I went and flipped it over on her Fisher-Price stereo. In the hallway on my way back to the TV, Mischa lurked, hissing. It’s a scary sound. I decided to shimmy on past Mischa, quickening my steps to clear her. That’s when the crazy Russian jumped on my back and added her horrible cat-fighting shrieks to the sounds of the Swiss yodelers. I ran around the first floor of that house like a lunatic, my bad perm standing on end, as she jumped at my back, swiping and screeching while the yodelers yodeled on. I flew up the stairs and found refuge in the bathroom across the landing, slamming the door behind me. Mischa continued to hurl herself up against the other side of the closed door—a total nutcase cat.

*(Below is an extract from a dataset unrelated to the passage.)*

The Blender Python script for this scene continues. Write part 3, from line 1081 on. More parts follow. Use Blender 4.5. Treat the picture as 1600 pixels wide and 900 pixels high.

Now here’s the next cringe—and the reason why most modern parents don’t hire twelve- year- olds to care for the safety of their children. Noelle was up out of her bed downstairs, crying and confused.

“What’s happening?” she sounded absolutely miserable at the bottom of the staircase. I could barely hear her over my own heartbeat.

“Can you pick up your cat and put her in the basement?” I called, instructing the seven-year-old to handle the violent enemy.

“Ok,” she sniffled and did as told, luckily without injury. I wasn’t worth two cents that night.

My cat phobia was born.

Years later I visited Key West on vacation. One of the points of interest is the estate of Ernest Hemingway. We’d thought we’d check it out on a rainy day. As we approached the gated southern villa, I saw cats, many cats, milling about on the lawn. I stopped abruptly by the man in the ticket booth.

“Are there a lot of cats here?” I asked, panic-stricken.

The booth attendant, a tired old Queen, looked at me with the frustration reserved for extremely stupid tourists.

“Do you have allergies?” he asked with a sigh. “The home is known for its six-toed cats. They’re all about the property,” he obviously had this interchange all day with allergic patrons.

“No, I’m just really afraid of cats.”

He pushed his eyeglasses down on his nose to examine me and sighed again.

“Well, Mam, then this is NOT the place for you.”